Advertisement

Note to Fans: Take Control

Share

In American society we huddle, don our game faces and tackle difficult tasks. A misbehaving child gets a timeout. Despite a Hail Mary pass, a poor worker is cut from the team while another hits a home run. Someone trying too hard swings for the fence. Off-color jokes are out of bounds. Some salesmen can’t get to first base. Male-female encounters can involve striking out or scoring.

Anyone pondering the impact of sports in American life need only listen to everyday language. Sports and sports images are pervasive.

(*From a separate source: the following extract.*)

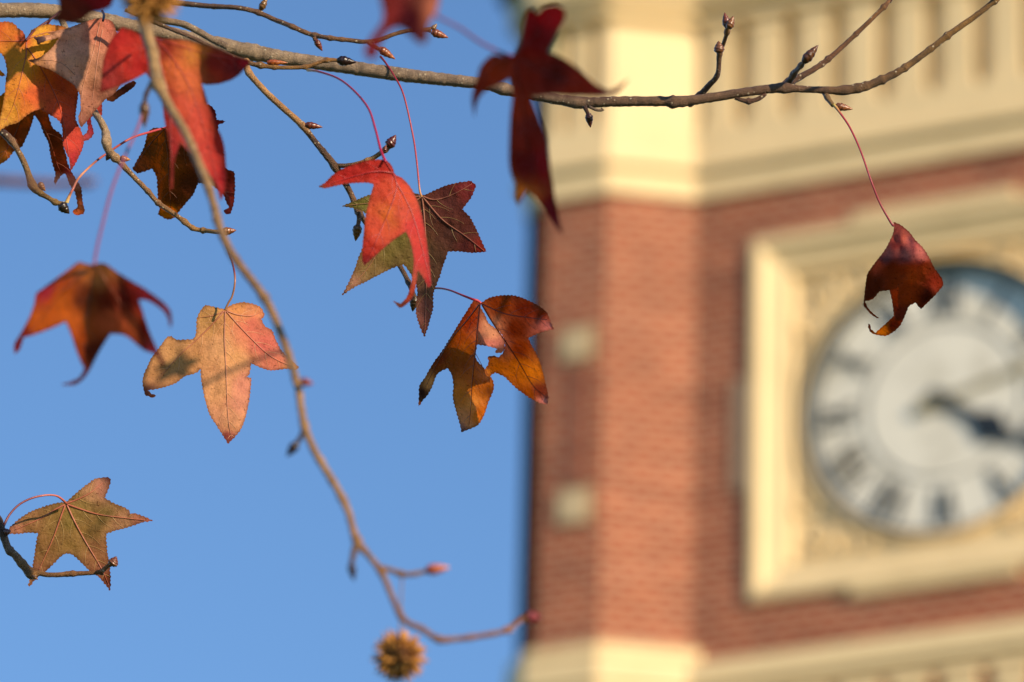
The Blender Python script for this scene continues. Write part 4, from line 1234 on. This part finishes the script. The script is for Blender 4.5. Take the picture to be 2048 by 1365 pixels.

Now, taking the field is the Knight Commission on Intercollegiate Athletics, a major-league collection of university presidents and educators who’ve come off the bench to warn the nation of the necessity of colleges regaining control of the sports programs that skew academic values and priorities.

Its proposals are worthy: improve athlete graduation rates, put athletes through the same academic process as nonathletes, reduce practice time and postseason play for more study hours. Return control of game times, broadcasts and advertising to universities from TV networks.

Advertisement

The networks currently set college game times. During games, even paying spectators in stadiums across the land must wait for a TV man in an orange cap to signal referees that a Ford Explorer commercial is over so play can resume. How did casual student clubs become huge businesses? How did some college sports become, in effect, minor pro leagues often beyond the control and ethics of school presidents? Money, of course. And with pro basketball in particular reaching down to high schools for its draft, colleges have even less incentive to tone down sports mania.

Sports are fun to play, entertaining to watch, healthful, and often useful teaching tools for perseverance, dedication, handling success and addressing adversity. Sports draw crowds. Teams want crowds. So does TV. Crowds have money. Crowds like winners. So do alums and advertisers. Both have money. Schools like money. So do coaches, networks, schools and players. It’s a circle. It’s silly to expect individual parts to change. It’s unrealistic to ask all to change suddenly.

This thoughtful report does provide a priceless opportunity for individuals--parents, players, fans, schools, coaches, alums--to step up to the plate for some genuine self-examination about the role of sports in their lives and the lessons they unconsciously learn and hand off to children. For instance, must we jeer youth refs? Draft teenagers to the pros? Silently condone fighting? Or cheer it? We didn’t slide this far in one sports season, and it’ll take many to correct the scales.

It’s important to start this rebalancing process, for society’s values as well as the impact on individuals. The clock is running.